Thomas Jefferson and the Constitution

Not only was John Adams not present at the Constitutional Convention in Philadelphia, neither was Thomas Jefferson. Although Jefferson had sent his good friend, James Madison, the Father of the Constitution, trunk-loads of books about government for use in preparing for the Constitution.

Why wasn’t Jefferson there? He was in France, from where he sent those books to Madison. Why was he in France? Because he was sent there by Congress to join Benjamin Franklin and John Adams in preparing the Treaty of Paris which ended the Revolutionary War. Adams went to England and Franklin returned home to Pennsylvania after that treaty was signed.

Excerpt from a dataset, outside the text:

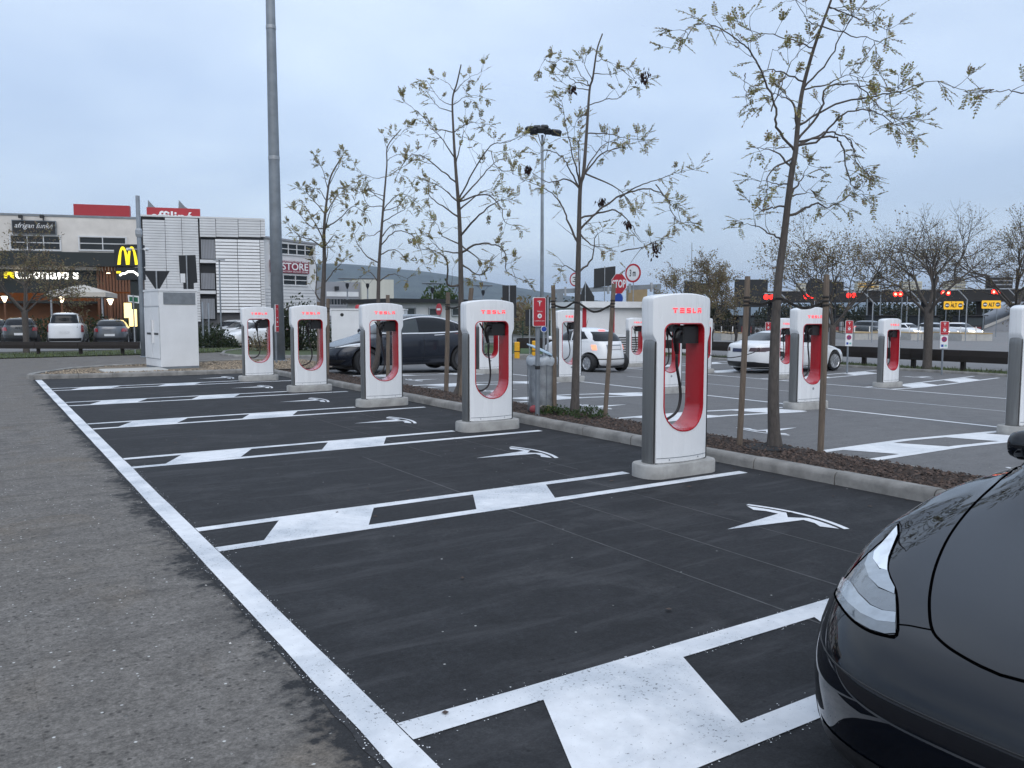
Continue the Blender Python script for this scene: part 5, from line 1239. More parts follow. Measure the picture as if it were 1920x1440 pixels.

Jefferson was then commissioned by Congress to remain in France as the diplomat to represent the new United States of America. Jefferson did, however, object to the ratification of the U.S. Constitution, as did Patrick Henry. Why? Because they both felt that the written document didn’t give enough protection to the common citizens of America. And that is why James Madison returned to Congress and presented some 26 Amendments to the newly ratified Constitution.

Twelve of those Amendments were approved by Congress and were sent to the States for ratification. Ten Amendments were approved by the States and became the first 10 Commandments, no, I mean Amendments. These are known as our Bill of Rights. These were added to give additional security and protection to the rights of ordinary Americans. Maybe they didn’t go far enough?